I always hope at times like this that someone somewhere is peering at this screen and saying, hey -- maybe the audience WOULD like what I have in mind. One can always hope.

Re: Hugo Cabret Question #20 ~ Live Action or Animation?

Posted: Tue Aug 03, 2010 1:19 pm
by Boo-Radley
Liz wrote:I guess I just assumed it would be animation, initially, when I did not know what the story was about. But having discovered that it was about film, I think it only fitting that it be live action.

I think black and white is a given? At least I hope so.



I agree Lizbaba, this is how I have been imagining the film. While animation would done in Selznick's style would be interesting and on a certain level fitting for the material; I really think that the live action would be a richer style by which to tell this story, perhaps with scenes involving silent film set pieces as ladylinn suggested.

Live in Depp
Boo

Re: Hugo Cabret Question #20 ~ Live Action or Animation?

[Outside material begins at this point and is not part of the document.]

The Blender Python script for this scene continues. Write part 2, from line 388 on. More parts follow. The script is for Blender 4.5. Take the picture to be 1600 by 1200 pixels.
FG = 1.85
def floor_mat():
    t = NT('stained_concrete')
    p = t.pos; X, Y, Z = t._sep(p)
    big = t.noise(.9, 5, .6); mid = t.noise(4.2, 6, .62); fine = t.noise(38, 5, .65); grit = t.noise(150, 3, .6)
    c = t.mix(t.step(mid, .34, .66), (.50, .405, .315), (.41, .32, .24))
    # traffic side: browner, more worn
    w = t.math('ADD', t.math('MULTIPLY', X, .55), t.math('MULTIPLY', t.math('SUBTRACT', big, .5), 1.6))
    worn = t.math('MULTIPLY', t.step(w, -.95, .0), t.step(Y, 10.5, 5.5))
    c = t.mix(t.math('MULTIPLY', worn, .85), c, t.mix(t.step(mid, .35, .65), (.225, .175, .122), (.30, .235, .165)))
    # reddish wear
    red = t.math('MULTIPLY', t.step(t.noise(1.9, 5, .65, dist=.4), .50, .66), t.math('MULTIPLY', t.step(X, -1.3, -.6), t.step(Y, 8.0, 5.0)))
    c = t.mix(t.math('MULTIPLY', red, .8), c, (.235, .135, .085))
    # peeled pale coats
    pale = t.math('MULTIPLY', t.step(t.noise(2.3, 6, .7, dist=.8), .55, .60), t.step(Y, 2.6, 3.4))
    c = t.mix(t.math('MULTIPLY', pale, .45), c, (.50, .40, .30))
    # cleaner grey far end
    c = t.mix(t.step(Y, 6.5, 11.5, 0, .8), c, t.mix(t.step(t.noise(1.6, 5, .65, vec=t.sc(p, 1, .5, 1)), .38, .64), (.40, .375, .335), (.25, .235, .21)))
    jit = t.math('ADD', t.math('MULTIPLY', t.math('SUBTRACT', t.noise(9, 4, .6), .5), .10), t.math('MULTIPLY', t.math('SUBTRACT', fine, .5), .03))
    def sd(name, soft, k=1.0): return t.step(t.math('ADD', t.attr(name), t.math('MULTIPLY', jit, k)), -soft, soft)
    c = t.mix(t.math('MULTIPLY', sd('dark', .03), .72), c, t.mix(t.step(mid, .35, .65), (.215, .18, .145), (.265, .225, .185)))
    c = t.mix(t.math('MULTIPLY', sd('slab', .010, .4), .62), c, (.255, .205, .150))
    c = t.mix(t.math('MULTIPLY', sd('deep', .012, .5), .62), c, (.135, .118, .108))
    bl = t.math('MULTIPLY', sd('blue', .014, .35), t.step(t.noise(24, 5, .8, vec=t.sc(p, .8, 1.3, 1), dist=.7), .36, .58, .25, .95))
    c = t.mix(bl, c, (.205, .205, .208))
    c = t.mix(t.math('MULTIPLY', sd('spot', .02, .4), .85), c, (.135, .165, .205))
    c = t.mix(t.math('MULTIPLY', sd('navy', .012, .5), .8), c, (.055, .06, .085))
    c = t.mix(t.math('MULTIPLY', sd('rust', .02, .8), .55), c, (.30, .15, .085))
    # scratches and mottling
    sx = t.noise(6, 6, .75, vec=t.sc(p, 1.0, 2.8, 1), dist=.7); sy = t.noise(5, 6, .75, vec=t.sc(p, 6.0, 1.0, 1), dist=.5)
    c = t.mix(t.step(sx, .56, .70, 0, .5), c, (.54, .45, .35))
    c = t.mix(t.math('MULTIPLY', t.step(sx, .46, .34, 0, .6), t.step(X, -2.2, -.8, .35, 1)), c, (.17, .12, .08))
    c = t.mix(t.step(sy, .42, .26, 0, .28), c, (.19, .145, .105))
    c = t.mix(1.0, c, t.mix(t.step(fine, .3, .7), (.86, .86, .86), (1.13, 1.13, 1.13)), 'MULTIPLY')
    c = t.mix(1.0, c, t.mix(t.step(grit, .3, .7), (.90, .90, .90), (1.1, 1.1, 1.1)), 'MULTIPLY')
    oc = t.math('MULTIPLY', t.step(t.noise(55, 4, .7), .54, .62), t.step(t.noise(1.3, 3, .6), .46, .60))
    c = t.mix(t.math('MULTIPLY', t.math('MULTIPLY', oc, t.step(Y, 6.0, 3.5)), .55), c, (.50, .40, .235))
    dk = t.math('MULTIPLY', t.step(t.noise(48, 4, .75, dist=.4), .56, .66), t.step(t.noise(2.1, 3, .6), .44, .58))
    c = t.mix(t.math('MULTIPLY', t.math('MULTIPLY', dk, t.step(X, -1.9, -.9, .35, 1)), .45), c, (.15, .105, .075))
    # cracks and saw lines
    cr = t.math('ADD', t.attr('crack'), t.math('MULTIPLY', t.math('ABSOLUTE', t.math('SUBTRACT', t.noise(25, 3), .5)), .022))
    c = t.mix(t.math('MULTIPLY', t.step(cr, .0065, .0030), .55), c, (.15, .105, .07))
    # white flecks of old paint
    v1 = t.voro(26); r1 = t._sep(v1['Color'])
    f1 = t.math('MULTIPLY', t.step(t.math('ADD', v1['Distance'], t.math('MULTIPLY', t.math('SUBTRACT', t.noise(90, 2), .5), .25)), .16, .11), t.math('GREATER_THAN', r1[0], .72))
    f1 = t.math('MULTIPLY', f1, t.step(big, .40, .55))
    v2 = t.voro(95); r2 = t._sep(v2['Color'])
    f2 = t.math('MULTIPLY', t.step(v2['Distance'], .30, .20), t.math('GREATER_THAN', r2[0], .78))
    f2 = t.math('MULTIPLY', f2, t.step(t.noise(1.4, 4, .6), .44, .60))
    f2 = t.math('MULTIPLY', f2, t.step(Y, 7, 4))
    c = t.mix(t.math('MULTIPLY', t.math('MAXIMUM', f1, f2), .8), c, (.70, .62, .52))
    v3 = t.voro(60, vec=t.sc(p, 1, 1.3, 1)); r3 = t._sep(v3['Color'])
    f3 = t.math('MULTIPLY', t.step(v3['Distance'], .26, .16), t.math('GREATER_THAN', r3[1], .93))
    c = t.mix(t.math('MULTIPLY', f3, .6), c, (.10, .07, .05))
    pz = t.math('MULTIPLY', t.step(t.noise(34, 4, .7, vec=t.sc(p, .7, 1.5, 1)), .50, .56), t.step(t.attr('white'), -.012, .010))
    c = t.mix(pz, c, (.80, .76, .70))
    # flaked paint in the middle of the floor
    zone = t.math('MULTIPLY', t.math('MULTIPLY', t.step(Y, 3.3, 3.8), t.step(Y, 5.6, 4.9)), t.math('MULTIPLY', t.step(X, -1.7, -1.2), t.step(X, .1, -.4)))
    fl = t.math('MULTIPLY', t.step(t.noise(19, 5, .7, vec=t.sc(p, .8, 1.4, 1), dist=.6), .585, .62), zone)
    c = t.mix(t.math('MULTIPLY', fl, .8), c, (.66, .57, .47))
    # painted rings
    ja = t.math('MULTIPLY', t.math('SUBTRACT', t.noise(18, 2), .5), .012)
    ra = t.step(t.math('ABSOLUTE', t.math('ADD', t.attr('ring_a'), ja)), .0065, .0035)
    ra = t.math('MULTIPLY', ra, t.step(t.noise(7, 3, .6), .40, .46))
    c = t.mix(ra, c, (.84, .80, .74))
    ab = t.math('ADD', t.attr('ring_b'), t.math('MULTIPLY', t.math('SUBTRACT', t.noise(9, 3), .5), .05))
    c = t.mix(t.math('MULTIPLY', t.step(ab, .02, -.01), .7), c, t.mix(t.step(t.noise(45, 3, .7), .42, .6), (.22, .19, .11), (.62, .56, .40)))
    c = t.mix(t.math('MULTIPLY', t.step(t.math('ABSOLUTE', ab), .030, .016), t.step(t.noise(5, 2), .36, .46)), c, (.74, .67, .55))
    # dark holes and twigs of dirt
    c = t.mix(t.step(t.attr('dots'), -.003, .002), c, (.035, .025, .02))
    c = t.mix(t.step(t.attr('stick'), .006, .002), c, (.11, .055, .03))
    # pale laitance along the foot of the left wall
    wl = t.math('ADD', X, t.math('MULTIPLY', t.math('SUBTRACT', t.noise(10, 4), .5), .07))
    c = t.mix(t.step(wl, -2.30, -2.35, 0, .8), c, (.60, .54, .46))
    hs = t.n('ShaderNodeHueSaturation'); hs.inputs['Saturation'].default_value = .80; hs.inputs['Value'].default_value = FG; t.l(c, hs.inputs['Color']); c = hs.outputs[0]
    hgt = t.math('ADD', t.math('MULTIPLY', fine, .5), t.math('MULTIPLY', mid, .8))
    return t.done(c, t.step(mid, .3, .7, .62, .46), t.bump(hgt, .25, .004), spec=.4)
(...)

Posted: Sun Aug 08, 2010 2:40 pm
by lizbet
Definitely live action with animation / cg as there's nothing fantastical about how the characters live their daily lives which would warrant the entire film being done in animation. Keep it live action and period. Mr. Scorsese's movies are rich with layers and layers of historical detail so I'm very much looking forward to seeing a period Parisian setting: the train station, toy shop, inside the walls, the inner workings of the clocks but mostly Hugo's room with all the bits and bobs for putting the mechanical man together laying about.

I'm also looking forward like several of you have suggested some type of black and white illustrations / cg interwoven between the live action. I saw two movies this past week which did this kind of thing really well (while they weren't black and white they did go back and forth between fantasy and reality marvelously) = Terry Gilliam's Doctor Parnassus (am late to see it I know!?) and a family film Beezus and Ramona (there were flashes of cg which took the live action actress playing Ramona into her own imagination - it really was quite magical).

However Mr. Scorsese has his Hugo shot - it will be a trillion times better than if "the mouse" got its paws on it!!!

Re: Hugo Cabret Question #20 ~ Live Action or Animation?

Posted: Wed Aug 11, 2010 10:47 pm
by Liz
lizbet wrote: I saw two movies this past week which did this kind of thing really well (while they weren't black and white they did go back and forth between fantasy and reality marvelously) = Terry Gilliam's Doctor Parnassus (am late to see it I know!?)

I'm later. :shocked: I haven't seen it yet. But thanks for reminding me that I have to go rent it. :cool:.